As American involvement with Israel deepened, world hatred and resentment toward the Jewish state correspondingly intensified. The government in Jerusalem became a convenient outlet for the hatred of the United States that seemed to seethe and bubble-up everywhere, even among our European allies. Bashing the U.S. could only go so far among nations of Europe, Asia and Latin America because they realized on some level that they might someday need America's help or support. No such compunction stood in the way of cruelly irresponsible attacks on Israel (like the ludicrous yet ubiquitous claims that the Zionists have perpetrated a Nazi-like "Holocaust" against the Palestinians – despite the undeniable evidence of rapidly growing, not declining, Palestinian populations).
In a very real sense, Anti-Americanism has helped to fuel anti-Israelism, far more than anti-Semitism has shaped or encouraged anti-Americanism.
Understanding the irrational nature of America-hatred (see THE 10 BIG LIES ABOUT AMERICA, my new bestseller) won't put an end to it any more than understanding the unjustified concentration on Israeli-Palestinian disputes will reign in that groundless obsession.
The unfolding events in Gaza do, in fact, matter deeply and will help to determine the future course of the worldwide war against Islamo-Nazi terror.
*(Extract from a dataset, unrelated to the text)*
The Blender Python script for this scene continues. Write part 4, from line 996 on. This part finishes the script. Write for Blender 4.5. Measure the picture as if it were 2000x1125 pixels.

Inevitably, the world will continue to apply ferocious focus on Israel's struggles, even though they claim a few hundred civilian casualties at a time when other conflicts produce such victims in the thousands or tens of thousands. No one can deny the fascinating and dramatic nature of the recent battle against Hamas, but responsible observers should at least make some serious attempts to place their concerns and compassion in a more appropriate and balanced global perspective.